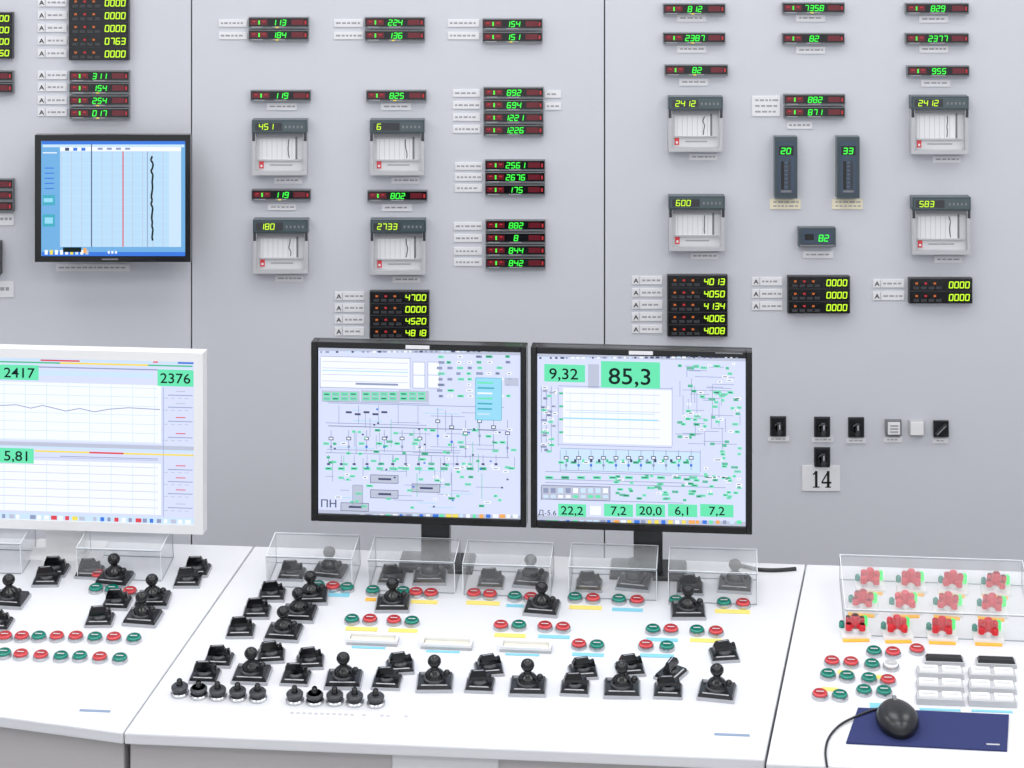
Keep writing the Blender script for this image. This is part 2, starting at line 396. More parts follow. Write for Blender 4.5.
def at_t(a, b, t): r = (t - a[1]) / (b[1] - a[1]); return (a[0] + r * (b[0] - a[0]), t)
A0 = at_t(sL0, sL1, 0); A1 = at_t(sL0, sL1, tb); B0 = at_t(sR0, sR1, 0); B1 = at_t(sR0, sR1, tb)
FL = st(-260, 681); g = .0013
secs = [([(FL[0], FL[1]), (A0[0] - g, A0[1]), (A1[0] - g, tb), (FL[0], tb)]),
        ([(A0[0] + g, 0), (B0[0] - g, 0), (B1[0] - g, tb), (A1[0] + g, tb)]),
        ([(B0[0] + g, -.012), (B0[0] + 1.15, -.012), (B0[0] + 1.15, tb), (B1[0] + g, tb)])]
MDi = MD.inverted()
for i, P in enumerate(secs):
    m = MB()
    n = len(P)
    m.add([(a, b, 0) for a, b in P] + [(a, b, -.022) for a, b in P], [tuple(range(n)), tuple(range(2 * n - 1, n - 1, -1))] + [(k, k + n, (k + 1) % n + n, (k + 1) % n)[::1] for k in range(n)], DESK)
    rec = .02
    Q = [(P[0][0] + .004, P[0][1] + rec), (P[1][0] - .004, P[1][1] + rec), (P[2][0] - .004, P[2][1] - .02), (P[3][0] + .004, P[3][1] - .02)]
    top = [(a, b, -.022) for a, b in Q]
    bot = []
    for t in top:
        wv = MD @ Vector(t); wv.z = 0; bot.append(tuple(MDi @ wv))
    m.add(top + bot, [(k, k + 4, (k + 1) % 4 + 4, (k + 1) % 4) for k in range(4)], DESKB)
    if i == 1:   # pale drawer front
        def fw(s, dz, off):
            wv = MD @ Vector((s, rec - off, -.022)); wv.z -= dz; return tuple(MDi @ wv)
        s0 = st(390, 745)[0]; s1 = st(497, 750)[0]
        vs = [fw(s0, .004, .006), fw(s1, .004, .006), fw(s1, .25, .006), fw(s0, .25, .006), fw(s0, .004, -.002), fw(s1, .004, -.002), fw(s1, .25, -.002), fw(s0, .25, -.002)]
        m.add(vs, [(3, 2, 1, 0), (0, 1, 5, 4), (1, 2, 6, 5), (2, 3, 7, 6), (3, 0, 4, 7)], LGREY2)
    put(m, 'control_desk', MD, .003)

def dput(me, name, u, v, rot=0, bevel=0, dz=0):
    s, t = st(u, v); return put(me, name, MD @ T((s, t, dz)) @ Matrix.Rotation(math.radians(rot), 4, 'Z'), bevel)

# templates ------------------------------------------------
def T_joy():
    m = MB(); m.cbox((0, 0, 0), (.066, .052, .006), SILV); m.cbox((0, 0, .006), (.062, .049, .006), BLACK, (.002, .002))
    m.cbox((0, -.0205, .0122), (.046, .003, .0003), LGREY)
    m.lathe([(.020, .012), (.020, .016), (.015, .019)], DARK)
    m.lathe([(.0175, .018), (.0175, .022), (.0135, .027), (.008, .031), (.0062, .035), (.0075, .039)], BLACKG, share=True)
    m.ball((0, 0, .046), .0122, BLACKG, zs=.9)
    m.M = Matrix.Rotation(math.radians(-20), 4, 'Z'); m.cbox((.015, 0, .019), (.016, .010, .007), BLACK, (.002, .002)); m.ball((.0235, 0, .028), .0062, BLACKG, 12)
    m.M = Matrix.Identity(4)
    m.cbox((-.022, .014, .012), (.008, .008, .003), MID)
    return m.mesh('joystick')
def T_key():
    m = MB(); m.cbox((0, 0, 0), (.052, .042, .005), SILV); m.cbox((0, 0, .005), (.049, .039, .005), BLACK, (.002, .002))
    m.cbox((0, -.016, .0102), (.034, .003, .0003), LGREY)
    m.lathe([(.0145, .010), (.0145, .014), (.011, .017)], DARK)
    m.M = Matrix.Rotation(math.radians(8), 4, 'Z')
    m.cbox((0, 0, .017), (.040, .014, .006), BLACKG, (.001, .001)); m.cbox((-.003, 0, .023), (.032, .011, .009), BLACKG, (.004, .002))
    m.cbox((.018, 0, .0155), (.008, .011, .010), BLACKG, (.002, .002))
    m.cbox((-.002, 0, .032), (.018, .0012, .0004), LGREY)
    return m.mesh('lever')
def T_knob():
    m = MB(); m.lathe([(.0165, 0), (.0165, .004), (.0145, .006)], STEEL)
    m.lathe([(.011, .006), (.011, .010)], DARK); m.lathe([(.014, .010), (.015, .012), (.015, .015), (.012, .018)], DARK)
    m.lathe([(.006, .018), (.005, .027), (.0035, .029)], BLACKG, seg=12)
    return m.mesh('knob')
JOY, KEY, KNOB = T_joy(), T_key(), T_knob()
def row(pts, cols, lab=None, size=1.0):
    s0, t0 = st(*pts[0]); m = MB()
    for (u, v), c in zip(pts, cols):
        s, t = st(u, v); c0 = (s - s0, t - t0, 0); k = size
        m.lathe([(.0148 * k, 0), (.0148 * k, .004), (.0140 * k, .0065)], STEEL, c0)
        m.lathe([(.0126 * k, .0065), (.0126 * k, .0095), (.0108 * k, .011)], {'r': RED, 'g': GREEN, 'w': WHITE}[c], c0)
        m.cbox((c0[0], c0[1], .0110), (.013, .0022, .0003), LGREY2)
    if lab:
        for (a, va), (b, vb), lm in lab:
            s, t = st(a, va); s2, t2 = st(b, vb)
            m.box(s - s0, min(t, t2) - t0, 0, s2 - s0, max(t, t2) - t0, .001, lm)
    put(m, 'push_button_row', MD @ T((s0, t0, 0)))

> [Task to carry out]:
Give back the whole listing as it stands, minus its pictures.

> [Task solution]:
Keep writing the Blender script for this image. This is part 2, starting at line 396. More parts follow. Write for Blender 4.5.
def at_t(a, b, t): r = (t - a[1]) / (b[1] - a[1]); return (a[0] + r * (b[0] - a[0]), t)
A0 = at_t(sL0, sL1, 0); A1 = at_t(sL0, sL1, tb); B0 = at_t(sR0, sR1, 0); B1 = at_t(sR0, sR1, tb)
FL = st(-260, 681); g = .0013
secs = [([(FL[0], FL[1]), (A0[0] - g, A0[1]), (A1[0] - g, tb), (FL[0], tb)]),
        ([(A0[0] + g, 0), (B0[0] - g, 0), (B1[0] - g, tb), (A1[0] + g, tb)]),
        ([(B0[0] + g, -.012), (B0[0] + 1.15, -.012), (B0[0] + 1.15, tb), (B1[0] + g, tb)])]
MDi = MD.inverted()
for i, P in enumerate(secs):
    m = MB()
    n = len(P)
    m.add([(a, b, 0) for a, b in P] + [(a, b, -.022) for a, b in P], [tuple(range(n)), tuple(range(2 * n - 1, n - 1, -1))] + [(k, k + n, (k + 1) % n + n, (k + 1) % n)[::1] for k in range(n)], DESK)
    rec = .02
    Q = [(P[0][0] + .004, P[0][1] + rec), (P[1][0] - .004, P[1][1] + rec), (P[2][0] - .004, P[2][1] - .02), (P[3][0] + .004, P[3][1] - .02)]
    top = [(a, b, -.022) for a, b in Q]
    bot = []
    for t in top:
        wv = MD @ Vector(t); wv.z = 0; bot.append(tuple(MDi @ wv))
    m.add(top + bot, [(k, k + 4, (k + 1) % 4 + 4, (k + 1) % 4) for k in range(4)], DESKB)
    if i == 1:   # pale drawer front
        def fw(s, dz, off):
            wv = MD @ Vector((s, rec - off, -.022)); wv.z -= dz; return tuple(MDi @ wv)
        s0 = st(390, 745)[0]; s1 = st(497, 750)[0]
        vs = [fw(s0, .004, .006), fw(s1, .004, .006), fw(s1, .25, .006), fw(s0, .25, .006), fw(s0, .004, -.002), fw(s1, .004, -.002), fw(s1, .25, -.002), fw(s0, .25, -.002)]
        m.add(vs, [(3, 2, 1, 0), (0, 1, 5, 4), (1, 2, 6, 5), (2, 3, 7, 6), (3, 0, 4, 7)], LGREY2)
    put(m, 'control_desk', MD, .003)

def dput(me, name, u, v, rot=0, bevel=0, dz=0):
    s, t = st(u, v); return put(me, name, MD @ T((s, t, dz)) @ Matrix.Rotation(math.radians(rot), 4, 'Z'), bevel)

# templates ------------------------------------------------
def T_joy():
    m = MB(); m.cbox((0, 0, 0), (.066, .052, .006), SILV); m.cbox((0, 0, .006), (.062, .049, .006), BLACK, (.002, .002))
    m.cbox((0, -.0205, .0122), (.046, .003, .0003), LGREY)
    m.lathe([(.020, .012), (.020, .016), (.015, .019)], DARK)
    m.lathe([(.0175, .018), (.0175, .022), (.0135, .027), (.008, .031), (.0062, .035), (.0075, .039)], BLACKG, share=True)
    m.ball((0, 0, .046), .0122, BLACKG, zs=.9)
    m.M = Matrix.Rotation(math.radians(-20), 4, 'Z'); m.cbox((.015, 0, .019), (.016, .010, .007), BLACK, (.002, .002)); m.ball((.0235, 0, .028), .0062, BLACKG, 12)
    m.M = Matrix.Identity(4)
    m.cbox((-.022, .014, .012), (.008, .008, .003), MID)
    return m.mesh('joystick')
def T_key():
    m = MB(); m.cbox((0, 0, 0), (.052, .042, .005), SILV); m.cbox((0, 0, .005), (.049, .039, .005), BLACK, (.002, .002))
    m.cbox((0, -.016, .0102), (.034, .003, .0003), LGREY)
    m.lathe([(.0145, .010), (.0145, .014), (.011, .017)], DARK)
    m.M = Matrix.Rotation(math.radians(8), 4, 'Z')
    m.cbox((0, 0, .017), (.040, .014, .006), BLACKG, (.001, .001)); m.cbox((-.003, 0, .023), (.032, .011, .009), BLACKG, (.004, .002))
    m.cbox((.018, 0, .0155), (.008, .011, .010), BLACKG, (.002, .002))
    m.cbox((-.002, 0, .032), (.018, .0012, .0004), LGREY)
    return m.mesh('lever')
def T_knob():
    m = MB(); m.lathe([(.0165, 0), (.0165, .004), (.0145, .006)], STEEL)
    m.lathe([(.011, .006), (.011, .010)], DARK); m.lathe([(.014, .010), (.015, .012), (.015, .015), (.012, .018)], DARK)
    m.lathe([(.006, .018), (.005, .027), (.0035, .029)], BLACKG, seg=12)
    return m.mesh('knob')
JOY, KEY, KNOB = T_joy(), T_key(), T_knob()
def row(pts, cols, lab=None, size=1.0):
    s0, t0 = st(*pts[0]); m = MB()
    for (u, v), c in zip(pts, cols):
        s, t = st(u, v); c0 = (s - s0, t - t0, 0); k = size
        m.lathe([(.0148 * k, 0), (.0148 * k, .004), (.0140 * k, .0065)], STEEL, c0)
        m.lathe([(.0126 * k, .0065), (.0126 * k, .0095), (.0108 * k, .011)], {'r': RED, 'g': GREEN, 'w': WHITE}[c], c0)
        m.cbox((c0[0], c0[1], .0110), (.013, .0022, .0003), LGREY2)
    if lab:
        for (a, va), (b, vb), lm in lab:
            s, t = st(a, va); s2, t2 = st(b, vb)
            m.box(s - s0, min(t, t2) - t0, 0, s2 - s0, max(t, t2) - t0, .001, lm)
    put(m, 'push_button_row', MD @ T((s0, t0, 0)))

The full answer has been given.